Periodico La Jornada - Editorial La Jornada
De acuerdo con datos difundidos por el Instituto Nacional de Geografía y Estadística (Inegi), el número de trabajadores ocupados en el sector informal superó los 14 millones de personas –casi 30 por ciento de la población económicamente activa– al concluir 2011. El instituto reporta también que 1.6 millones de personas ingresaron a la informalidad el año pasado, cifra muy superior a las 440 mil que ingresaron al empleo formal en el mismo periodo, si se toma como base el crecimiento de las cotizaciones del IMSS: es decir, durante 2011, por cada puesto de trabajo que se generó en el sector formal, se generaron cuatro en el informal.
Por añadidura, indicadores del propio Inegi obtenidos a partir de la Encuesta Nacional de Ocupación y Empleo revelan que tres de cada 10 trabajadores perciben dos salarios mínimos o menos; casi uno de cada dos carece de acceso a instituciones públicas de salud, y cuatro de cada diez carecen de prestaciones laborales. En resumen, el último año de la actual administración federal arranca con un panorama más que desalentador: con un sector creciente de la población fuera del mercado de trabajo, y con empleos caracterizados por la inseguridad, los bajos niveles salariales y el incumplimiento de derechos laborales básicos, como el acceso a la seguridad social y la jubilación.

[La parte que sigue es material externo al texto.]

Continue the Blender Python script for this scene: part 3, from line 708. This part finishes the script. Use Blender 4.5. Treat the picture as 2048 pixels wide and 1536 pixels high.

Menguado orgullo puede representar para el actual gobierno federal el que el país detente una de las tasas de desempleo
más bajas del mundo, como recurrentemente presume el discurso oficial, cuando ello va aparejado al ensanchamiento de la informalidad y la precariedad laborales; a una creciente fragilidad de la economía mexicana, en consecuencia, y a un deterioro generalizado de las condiciones de vida de la población. En todo caso, sería mucho más preciso decir que la vasta porción de mexicanos en edad laboral enfrenta la disyuntiva nada favorable entre el desempleo y los trabajos precarios, inestables y mal pagados.
Es difícil no establecer un vínculo causal entre este deterioro de las condiciones laborales en el país y la continuidad del modelo económico vigente, el cual privilegia al capital especulativo sobre el desarrollo de actividades productivas; exige el abaratamiento de la mano de obra para hacer al país
atractivoa las inversiones; demanda políticas de contención salarial con el argumento de combatir la inflación e imposibilita el desarrollo de la economía y el mercado internos, dos elementos imprescindibles para el aumento de empleos dignos y bien remunerados. Según puede verse, la persistencia en un rumbo económico que colisiona con los intereses nacionales ha tenido el efecto de un cambio estructural en el mercado de trabajo, en el que el empleo informal deja de ser una alternativa para los trabajadores y comienza a volverse una regla.
Hasta ahora, el ensanchamiento de la informalidad ha representado –junto con la emigración indocumentada a Estados Unidos– una válvula de escape a la desesperanza y la zozobra de amplios sectores de la población, pero el gobierno no puede aspirar a que tal situación perdure por mucho tiempo sin que se configuren escenarios de descontento social. Bien harían las autoridades nacionales en verse reflejadas en el espejo de Grecia, país con índices de trabajo informal similares a los de México, y en donde los empeños por precarizar más las condiciones y satisfacer las exigencias de la llamada troika europea de trabajo han derivado en escenarios de estallido social. En esta circunstancia, la reorientación de la política económica, la reactivación de la economía y el consumo internos, y la procuración de los derechos laborales son elementos de obvia necesidad para garantizar la estabilidad económica, política y social de la nación.